This football season, four University of Hawaii football players, including a running back and receiver last week, entered the NCAA transfer portal.
The thing is, rule changes in recent years have eased the way for NCAA teams, including woefully underfunded programs such as UH, to restock rosters.
Unlike NFL general managers, who are limited by a salary cap and seven-round draft, Division I schools can add players through NIL (name, image, likeness) arrangements and a generous scholarship capacity. It was how Deion Sanders did a makeover on the Colorado roster, with plans to fill the proverbial shopping cart to add more needed players.
In the old days, NCAA football teams were limited to offering up to 25 new scholarships each year. Now if a team loses, say, 40 players through graduations and transfers, it can replace all of them, as long as the program does not exceed the annual 85-scholarship limit.
The NCAA’s one-time-transfer rule also is better than any pro league’s free-agency policy. Baseball players can become free agents after six years of MLB service. In the NFL, a player with at least four seasons of experience and whose contract has expired is free to sign with any team with no direct draft compensation owed to his initial team.
The NCAA used to have tight restrictions on player movement. A player who transferred had to sit out a season before being allowed to play for the next school. A coach could leave a program and work immediately for his next employer — not so for a player.
But an exemption was created to allow a graduate student-athlete to play immediately for the next school. It was further changed so that now every player is allowed a one-time exemption to transfer without sitting out a season. There now are players who sign a letter of intent with a team in December, ask for a release from the scholarship before even attending a class, then sign a scholarship agreement with another school, and play in the fall.
Sometimes the transfers are motivated by playing time, a disagreement with the team’s leadership, or lucrative NIL opportunities.
It has become a recruiter’s market to reload. This season, eight of 11 Mountain West teams (not including the Air Force Academy, which has a strict acceptance process) started quarterbacks who began their careers at other schools.
In college football, where many schools are in small markets, an attractive NIL package can help any school get in the recruiting conversation with a highly regarded prospect.

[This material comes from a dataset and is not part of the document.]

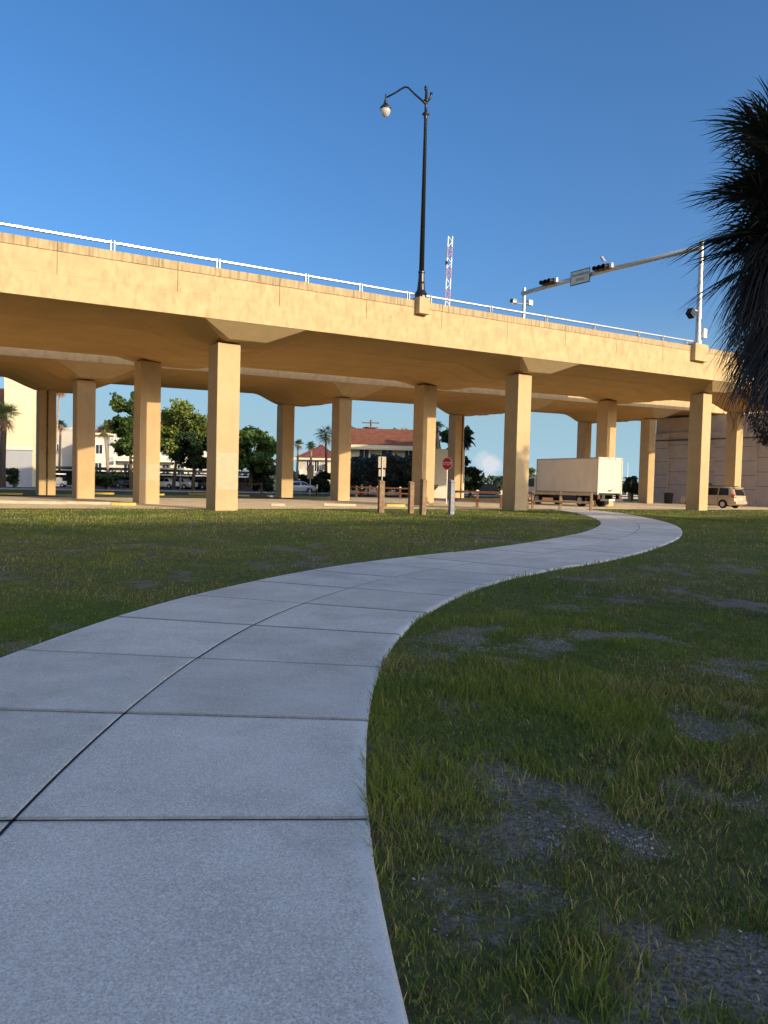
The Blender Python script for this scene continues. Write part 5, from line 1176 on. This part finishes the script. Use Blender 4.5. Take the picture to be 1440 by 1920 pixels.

The caveat is the transfer system still is weighted toward the programs with resources. And that’s the challenge for UH, which has these deficiencies:
>> There has been little progress in replacing Aloha Stadium, which was self-condemned to spectator events in December 2020.
>> The temporary home venue, the Ching Complex, has the smallest seating capacity (15,300) and most portable lavatories among Mountain West football members.
>> With the grass field turned over to the soccer and track programs, the football Warriors’ only practice area is Ching.
>> Although a local hui has been trying to raise NIL money, efforts so far have paled in comparison to most other schools’.
UH has explored creating more premium seating and parking, but that is akin to a casino raising the minimum bet from $10 to $25. Higher buy-in, but the same gamblers.
UH needs more money to compete against other programs. Even with relaxed rules, there is little that is free when it comes to a free market.